待ち合わせは喫茶店
待ち合わせの場所は、所謂昔ながらの喫茶店だ。
最近は、分煙ブームで喫茶店やファミレスでも喫煙者には冷たい。
ただ、そこの喫茶店は、まだお好きにどうぞの雰囲気だ。
そこで待っていたのは、僕とほとんど同じ位の年齢の二人の男性だった。
寸前まで連絡を取り合っていたこともあり、お互いすぐに気が付いた。しかし、会った瞬間の言葉は今でも忘れられない。
「うわっ!全然先生っぽくないですね…良かった。」
聞けば、向こうもかなり今回の連絡には迷いがあったようであった。
そもそも、この連絡が本物なのかどうか。突然、小学校がまして公立の小学校が大阪のまだそこまで有名になる前のReggae Singerに声を掛けてくるだろうか?騙されているんじゃないか。色々と思いを巡らせたようだった。
実際に会うことが出来たところで、再び今回の経緯や趣旨を説明した。話せば話すほどお互い打ち解けていった。
ただ、話せば話すほどに『学校』というものがいかに不自由な場所であると映っていることがよくわかった。
本来、公立小学校という場所は、その地域に住む小学1年生から6年生の年齢になる子どもたちがどんな子であっても『楽しく通える場所』で無くてはならない。どんな子の良さも苦手さも認め、伸ばし、時には立ち止まらせ、一緒に進む力を差し伸べるそんな大人が『先生』なはずなのに、『学校』が『管理する檻』で、『先生』は、『自由を奪う調教師』であるかのような関係を結んでしまっていると一部の(もしかしたら、大部分の)人に思われているのではと気が付いた。自分の振るまいや投げかけにもそういう部分が大いにあったのではと反省もした。
Singer RAY登場
しばらく話をして、概ね今回のプランがイメージ出来てきた辺りでマネージャーをしている方が「もうすぐRAYも来ますので。」と言った。
急に僕は緊張した。
これから学校に呼び込もうとするゲストであるにも関わらず、僕はこの時長年Reggaeとい音楽に惚れ込んだ、ただのファンだ。そんな自分の目の前に大きな舞台に上がるプロのアーティストが現れるのだ。
そして、ついに僕たちは出会った。
例のごとく、さっきのような『先生っぽくないエピソード』のやり取りを経て、着々と話が進んでいった。お互い緊張しながらも、今回の経緯や子どもたちに『どんなことを伝えたい授業』なのかを話した。別にReggae好きを増やしたい訳ではない。
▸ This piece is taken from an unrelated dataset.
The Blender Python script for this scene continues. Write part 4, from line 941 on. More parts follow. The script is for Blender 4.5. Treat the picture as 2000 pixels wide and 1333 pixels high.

ただ、本物に出会い、本物の想いを知り、得るものは、ただ『教科書』を眺めて行う授業の何十倍もの価値があるだろうし、その価値は未来を生きる子どもたちの使い道は無限に生きると話をした覚えがある。
そして、僕たちは固い握手を交わした。
そして、約束の日が決まった。
2014年1月16日。
もしかすると、教師として色いろ真剣に頑張る意味が見えだしたのは、ここからかもしれない。